Blind 75.21 - Combination Sum

Combination sum.

Problem description

Taken directly from LeetCode.

Given an array of distinct integers nums and a target integer target, return the number of possible combinations that add up to target.

The test cases are generated so that the answer can fit in a 32-bit integer.

Example 1:

Input: nums = [1,2,3], target = 4
Output: 7
Explanation:
The possible combination ways are:
(1, 1, 1, 1)
(1, 1, 2)
(1, 2, 1)
(1, 3)
(2, 1, 1)
(2, 2)
(3, 1)
Note that different sequences are counted as different combinations.

Example 2:

Input: nums = [9], target = 3
Output: 0

Constraints:

• 1 <= nums.length <= 200
• 1 <= nums[i] <= 1000
• All the elements of nums are unique.
• 1 <= target <= 1000

Follow up: What if negative numbers are allowed in the given array? How does it change the problem? What limitation we need to add to the question to allow negative numbers?

Solution type

Caching via DP.

Solution

Caught this one pretty quickly - the base case is simply that there is one way to sum to 0 (don’t use any numbers from nums). From there, the recursive relation is for any target value \(n\), \(\textrm{CS}(n) = \sum_{x \in \texttt{nums}} \textrm{CS}(n -x)\). In plain English, take the sum of the number of ways to get to \(n - x\) for all \(x \in \texttt{nums}\) and that’s the number of ways to get \(n\). Memoize to avoid exponential time complexity.
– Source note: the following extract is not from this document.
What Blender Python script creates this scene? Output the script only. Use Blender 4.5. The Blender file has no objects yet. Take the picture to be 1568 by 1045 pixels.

You can build up from 1 up to target like this and for a neat \(O(nt)\) solution, where \(n\) is the size of nums and \(t\) is the value of target.

def combinationSum4(self, nums: List[int], target: int) -> int:
    memo = [0 for _ in range(target + 1)]
    memo[0] = 1 # there is 1 way to get 0: don't use any numbers in nums
    for i in range(1, target + 1):
        numWays = 0
        for num in nums:
            numWays += memo[i - num] if i - num >= 0 else 0
        memo[i] = numWays
    return memo[target]

For some reason the top-down approach was way slower? As in it timed out on the larger test cases. I’ve checked with other solutions as well and I think that this is a correct Python implementation…the constant factors are definitely higher, and there’s this additional dependency introduced on the numbers in nums – smaller numbers will require more checks in memo, which I can see becoming a nontrivial timesink. Class functions are slow and I think using Python doesn’t help.

def getNumWays(self, memo: List[int], nums: List[int], target: int) -> int:
    numWays = 0
    if memo[target]:
        numWays = memo[target]
    else:
        for num in nums:
            numWays += self.getNumWays(memo, nums, target - num) if target - num >= 0 else 0
        memo[target] = numWays
    return numWays

def combinationSum4(self, nums: List[int], target: int) -> int:
    memo = [0 for _ in range(target + 1)]
    memo[0] = 1 # there is 1 way to get 0: don't use any numbers in nums
    return self.getNumWays(memo, nums, target)

Bottom-up DP works fine though, so there’s no reason to fret.